Hugh E. Jacobs v. Office of Personnel Management

78 F.3d 603

NOTICE: Federal Circuit Local Rule 47.6(b) states that opinions and orders which are designated as not citable as precedent shall not be employed or cited as precedent. This does not preclude assertion of issues of claim preclusion, issue preclusion, judicial estoppel, law of the case or the like based on a decision of the Court rendered in a nonprecedential opinion or order.
Hugh E. JACOBS, Petitioner,
v.
OFFICE OF PERSONNEL MANAGEMENT, Respondent.

No. 95-3756.

United States Court of Appeals, Federal Circuit.

Feb. 9, 1996.

Before RICH, MICHEL, and PLAGER, Circuit Judges.

DECISION

PER CURIAM.

1

Hugh E. Jacobs appeals from the May 12, 1995 decision of the Merit Systems Protection Board (Board), No. PH-0831-95-0281-I-1, sustaining the reconsideration decision of the Office of Personnel Management (OPM), wherein the OPM adhered to its initial decision requiring that Jacobs' civil service annuity be recomputed to eliminate all credit for post-1956 military service. The Board's decision became final when, on July 21, 1995, the full Board denied Jacobs' petition for review, after which this appeal timely followed. The appeal was submitted for decision on February 2, 1996. Because the Board properly applied the civil service retirement laws to the evidence of record then before it, we affirm.

DISCUSSION

2

Jacobs served in the United States Air Force from January 1951 to January 1955, and again from April 1955 to July 1973. From September 1973 to November 1990, Jacobs worked as a city carrier in Roanoke, Virginia, for the United States Postal Service.

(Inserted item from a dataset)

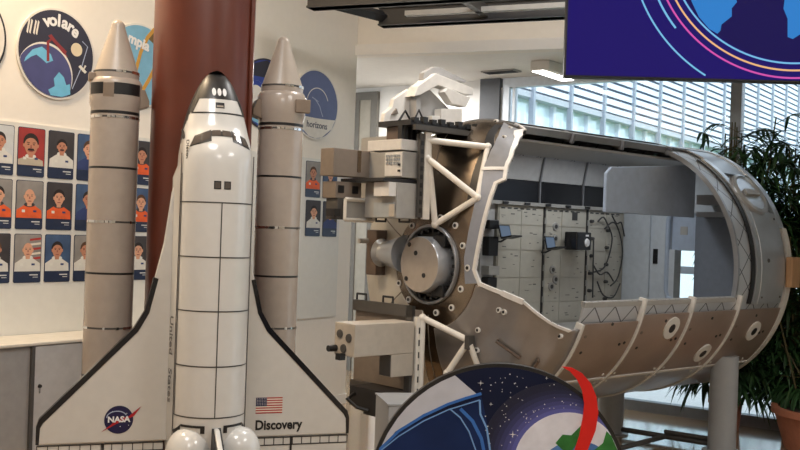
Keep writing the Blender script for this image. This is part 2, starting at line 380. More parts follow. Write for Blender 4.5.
def portrait(s, ztop, bg, skin, hair, suit, label, big=1.22, tache=False, flag=False, bald=False):
    W, Hh = .205, .325; b = MB(); y = -.0005; mi = lambda v: (min(max(v[0],.004),W-.004), v[1])
    b.prism([(.008,0),(W-.008,0),(W,.008),(W,Hh-.008),(W-.008,Hh),(.008,Hh),(0,Hh-.008),(0,.008)],-.004,y,'navy')
    L = lambda k: -.004-.0004*k
    b.prism([(.004,.075),(W-.004,.075),(W-.004,Hh-.012),(W-.012,Hh-.004),(.012,Hh-.004),(.004,Hh-.012)],L(1),-.004,bg)
    cx = W*.5+rnd.uniform(-.008,.008); hz = .205*1.0+.01
    if flag:
        for i in range(5): b.prism([(.115,.15+i*.032),(W-.006,.16+i*.032),(W-.006,.174+i*.032),(.115,.164+i*.032)],L(2),L(1),'flag_red' if i%2==0 else 'flag_white')
    hr = .034*big; hh = .045*big
    if big > 1.3: hz = .205
    sh = .097
    sz = hz-hh
    b.prism([mi(p) for p in [(cx-sh,.076),(cx+sh,.076),(cx+sh*.96,.076+(sz-.076)*.62),(cx+.045,sz-.004),(cx+.02,sz+.006),(cx-.02,sz+.006),(cx-.045,sz-.004),(cx-sh*.96,.076+(sz-.076)*.62)]],L(3),L(1),suit)
    if suit != 'suit_blue':
        b.prism(circle(cx,sz+.004,.034*min(big,1.2),20,0,360,.016),L(4),L(3),'bg_dark' if suit=='suit_orange' else 'panel_grey')
        b.prism([(cx+.03,.115),(cx+.055,.115),(cx+.055,.128),(cx+.03,.128)],L(4),L(3),'suit_blue'); b.prism([(cx-.055,.112),(cx-.032,.112),(cx-.032,.13),(cx-.055,.13)],L(4),L(3),'panel_grey')
    b.prism([(cx-.016,sz-.006),(cx+.016,sz-.006),(cx+.018,hz-.01),(cx-.018,hz-.01)],L(5),L(3),skin)
    if not bald: b.prism(circle(cx,hz+.014*big,hr*1.05,24,0,360,hh*.84),L(6),L(3),hair)
    b.prism([(cx-hr*1.08,hz-.006),(cx-hr*.9,hz-.012),(cx-hr*.9,hz+.012),(cx-hr*1.08,hz+.01)],L(6)-.0001,L(3),skin); b.prism([(cx+hr*1.08,hz-.006),(cx+hr*.9,hz-.012),(cx+hr*.9,hz+.012),(cx+hr*1.08,hz+.01)],L(6)-.0001,L(3),skin)
    fc = [(cx+hr*.93*math.cos(a)*(1 if math.sin(a)>0 else 1-.22*abs(math.sin(a))), hz+hh*(.72 if (math.sin(a)>0 and not bald) else .95)*math.sin(a)) for a in [2*math.pi*i/26 for i in range(26)]]
    b.prism(fc,L(7),L(3),skin)
    for q in (-1,1):
        b.prism(circle(cx+q*hr*.38,hz+hh*.12,hr*.15,10,0,360,hh*.05),L(8),L(7),'hair_dark'); b.prism([(cx+q*hr*.2,hz+hh*.24),(cx+q*hr*.6,hz+hh*.26),(cx+q*hr*.58,hz+hh*.33),(cx+q*hr*.2,hz+hh*.30)],L(8),L(7),hair)
    b.prism([(cx-hr*.12,hz-hh*.22),(cx+hr*.12,hz-hh*.22),(cx+hr*.05,hz+hh*.08),(cx-hr*.05,hz+hh*.08)],L(8),L(7),'lip' if skin!='skin_c' else 'hair_brown')
    b.prism(circle(cx,hz-hh*.5,hr*.36,12,0,360,hh*.06),L(8),L(7),'lip')
    if tache: b.prism([(cx-hr*.5,hz-hh*.44),(cx+hr*.5,hz-hh*.44),(cx+hr*.34,hz-hh*.25),(cx-hr*.34,hz-hh*.25)],L(9),L(7),hair)
    b.prism([(W-.085,.048),(W-.022,.048),(W-.022,.055),(W-.085,.055)],L(1),-.004,'card_white'); b.prism([(W-.06,.034),(W-.022,.034),(W-.022,.038),(W-.06,.038)],L(1),-.004,'card_white')
    p = Vector((AX,AY,0)) + E1*s + E2*.0145; p.z = ztop-Hh
    o = b.build('portrait_card',loc=p,rotz=RW); tag(o,label,'portrait','portrait cards on the grey board'); return o
S0 = -3.82; PS = .2325; ZT = (2.25,1.9,1.545)
P = [ # column, row, ...
 (0,0,'bg_white','skin_b','hair_dark','suit_white','portrait card cut by the photo edge, dark hair and white suit, top row',{}),
 (1,0,'bg_red','skin_b','hair_dark','suit_beige','portrait card of a moustached man close up against a red backdrop',dict(big=1.62,tache=True)),
 (2,0,'bg_dark','skin_b','hair_dark','suit_white','top row portrait card with white spacesuit on dark backdrop, beside the moustached man',dict(tache=True,big=1.1)),
 (3,0,'bg_blue','skin_a','hair_brown','suit_blue','top row portrait card half hidden by the left booster, blue backdrop',dict(big=1.3)),
 (0,1,'bg_grey','skin_a','hair_dark','suit_orange','middle row portrait card cut by the photo edge, orange suit',{}),
 (1,1,'bg_grey','skin_a','hair_grey','suit_orange','portrait card of a bald person in an orange suit, middle row',dict(bald=True)),
 (2,1,'bg_dark','skin_a','hair_dark','suit_orange','dark-haired portrait card in orange suit on dark backdrop, beside the bald orange one',{}),
 (3,1,'bg_blue','skin_b','hair_dark','suit_blue','middle row portrait card half hidden by the left booster, dark blue clothing',{}),
 (0,2,'bg_dark','skin_b','hair_brown','suit_white','bottom row portrait card cut by the photo edge, white suit',{}),
 (1,2,'bg_grey','skin_a','hair_grey','suit_white','portrait card of a bald person in a white suit before a striped flag',dict(bald=True,flag=True,big=1.15)),
 (2,2,'bg_blue','skin_b','hair_dark','suit_white','bottom row portrait card, dark-haired person in white suit beside the flag portrait',{}),
 (3,2,'bg_grey','skin_b','hair_brown','suit_white','bottom row portrait card half hidden by the left booster, white suit',{}),
 (5,0,'bg_dark','skin_b','hair_dark','suit_orange','top portrait card in the gap between left booster and orange tank',{}),
 (5,1,'bg_blue','skin_a','hair_brown','suit_orange','middle portrait card in the gap between left booster and orange tank',{}),
 (5,2,'bg_dark','skin_a','hair_dark','suit_white','bottom portrait card in the gap between left booster and orange tank, white suit',{}),
]
for c_,r_,bg,sk,ha,su,lb,kw in P: portrait(S0+PS*c_,ZT[r_],bg,sk,ha,su,lb,**kw)
for s,r_,bg,sk,ha,su,lb in [
 (-.700,0,'bg_grey','skin_b','hair_brown','suit_orange','upper portrait card beside the right booster, orange suit'),
 (-.462,0,'bg_blue','skin_a','hair_brown','suit_orange','upper portrait card at the far end of the board, blue backdrop'),
 (-.685,1,'bg_dark','skin_a','hair_dark','suit_white','lower portrait card beside the right booster, white suit'),
 (-.445,1,'bg_dark','skin_b','hair_dark','suit_blue','lower portrait card at the far end of the board, dark blue suit')]:
    portrait(s,ZT[r_],bg,sk,ha,su,lb)

# round mission emblems
mk('patch_navy',srgb(42,40,58),.45,noise=.1,scale=4); mk('patch_blue',srgb(110,185,220),.45); mk('patch_violet',srgb(70,72,120),.45,noise=.15,scale=5); mk('patch_red',srgb(135,40,42),.5); mk('patch_sun',srgb(220,205,175),.5)
mk('patch_sky',srgb(122,176,205),.45,noise=.06); mk('patch_gold',srgb(200,150,60),.45); mk('patch_brown',srgb(110,88,50),.5); mk('patch_royal',srgb(40,62,150),.45); mk('patch_slate',srgb(88,100,140),.5,noise=.05); mk('patch_white',srgb(222,218,210),.5); mk('patch_line',srgb(165,175,200),.5); mk('patch_dark_text',srgb(70,74,90),.5)
def emblem(name, label, s, z, r):
    p = Vector((AX,AY,0)) + E1*s + E2*.0005; p.z = z
    return thing('mission_emblem',label,'emblem',p,RW,'round mission emblems on the left wall')
def disc(t, r, rim, face):
    MB().prism(circle(0,0,r,64),-.014,0,rim).build('rim',t); MB().prism(circle(0,0,r*.955,64),-.0155,-.0142,face).build('face',t)
t = emblem('e','round navy emblem with the word volare, a planet and a small moon',-3.312,2.77,.308); disc(t,.308,'patch_white','patch_navy')
r=.308; b = MB()
def clipc(pts, R): return [(x,z) if math.hypot(x,z)<R else (x*R/math.hypot(x,z), z*R/math.hypot(x,z)) for x,z in pts]
b.prism(clipc(circle(-.085,-.15,.215,48),.292),-.0162,-.0155,'patch_white'); b.prism(clipc(circle(-.092,-.165,.215,48),.2915),-.0168,-.0162,'patch_violet')
b.build('planet',t)
b = MB()
b.prism(clipc([(-.24,-.06),(-.19,.0),(-.12,.03),(-.05,-.01),(-.03,-.05),(-.08,-.075),(-.12,-.05),(-.16,-.03),(-.20,-.05),(-.25,-.09)],.29),-.0173,-.0168,'patch_blue')
b.prism(clipc([(-.02,-.17),(.02,-.12),(.06,-.15),(.08,-.20),(.11,-.19),(.115,-.26),(.05,-.285),(-.04,-.285),(-.06,-.25),(-.01,-.22)],.29),-.0173,-.0168,'patch_blue')
b.build('continents',t)
b = MB(); bandpoly(b,[(-.07,-.06),(-.075,.07),(-.04,.10),(.02,.055),(.07,.02)],.02,-.0178,-.0168,'patch_red'); b.prism([(-.075,.11),(-.05,.125),(.09,-.01),(.05,.01)],-.0182,-.0168,'patch_red'); b.build('red_ribbon',t)
MB().prism(circle(.155,.055,.046,24),-.0172,-.0155,'patch_sun').build('moon',t)
b = MB(); bandpoly(b,[(.20,.12),(.245,.09),(.20,-.06),(.13,-.22)],.006,-.0168,-.0155,'patch_line'); b.prism([(.175,-.06),(.19,-.045),(.245,-.085),(.23,-.1)],-.017,-.0155,'patch_white'); b.prism([(.205,-.09),(.217,-.08),(.24,-.045),(.227,-.04)],-.017,-.0155,'patch_white'); b.build('satellite',t)
b = MB()
for x in (-.235,-.215,-.185,-.165): b.prism([(x-.005,.11+abs(x+.2)*.0),(x+.005,.10),(x+.02,.19),(x+.01,.20)],-.017,-.0155,'patch_white')
b.build('station_symbol',t)
for i,ch in enumerate('volare'):
    a = R_(113-i*12.4); 
    text('letter',ch,.115,'print_white',t,Matrix.Translation((.225*math.cos(a),-.0165,.225*math.sin(a)))@Matrix.Rotation((math.pi/2-a)*.75,4,'Y')@FACE,depth=.0008,bold=.004)
t = emblem('e','pale blue emblem with a gold loop, showing beside the nose of the left booster',-2.60,2.80,.31); disc(t,.31,'patch_white','patch_sky')
b = MB()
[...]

On November 29, 1990, Jacobs retired from the Postal Service, filing an annuity application with the Civil Service Retirement System (CSRS) on that same day.

3

Because Jacobs had not paid a deposit equaling 7% of his post-1956 military pay into the Civil Service Retirement and Disability Fund (Fund) before the OPM completed processing his annuity application on April 26, 1991, the OPM recomputed his annuity to exclude credit for post-1956 military service shortly after he became eligible for social security benefits in 1994. See 5 U.S.C. § 8332(j) (requiring deposit to preserve CSRS credit for post-1956 military service); 5 C.F.R. part 831 (implementing regulations). As a result of this recomputation, Jacobs' monthly CSRS payment fell from $1,832 to $967; the monthly social security benefit payment for which he became eligible was approximately $275.

4

In November 1994, Jacobs requested that the OPM reconsider its decision to recompute his CSRS annuity. According to Jacobs,

5

When I retired from the Postal Service ... it was my understanding that upon reaching the age of 62 that the combination of my Civil Service pay and Social Security pay would be reduced some because some of the years with the military could not be counted as federal time. In my wildest dream I could not imagine that the Civil Service pay would be cut practically in half and the Social Security benefits would be so small.

6

Importantly, Jacobs did not assert that the Postal Service failed to inform him at the time of his retirement that he could avoid the subsequent exclusion of post-1956 military service by making the necessary deposit to the Fund. The OPM adhered to its initial decision upon reconsideration, indicating that Jacobs "ha[d] not alleged, nor is there any indication in the record, that either the employing agency, or OPM misled [him] by providing erroneous information regarding [his] rights to make a deposit." In addition, according to OPM, Jacobs had not "claimed that [his] agency failed to notify [him] of the effect of non-payment of this deposit on [his] civil service annuity." The Board sustained the OPM's reconsideration decision, finding that "the record shows that [Jacobs] received the correct information" regarding the effect of a failure to make the 7% deposit to the Fund.

7

Jacobs appeals, contending, for the first time, that the Postal Service failed to inform him that he could avoid the exclusion of post-1956 military service from his CSRS annuity computation by making the necessary deposit to the Fund. First, nothing in the record before the Board or the OPM supports the substance of Jacobs' contention. Thus, while his latest contention may be true, Jacobs failed to discharge his burden of timely placing within the administrative record evidence sufficient to support a determination in his favor. Without this supporting evidence, timely entered, no such determination could have been made in the first instance or sustained on review. Second, as the government indicates in its brief, nothing in the record indicates that Jacobs raised the above contention before the Board or the OPM. As a result, we cannot consider it here upon review. Meglio v. Merit Sys. Protection Bd., 758 F.2d 1576, 1577 (Fed.Cir.1984).

8

Jacobs assigns no other error to the Board's decision, and we discern none. For the foregoing reasons, we affirm.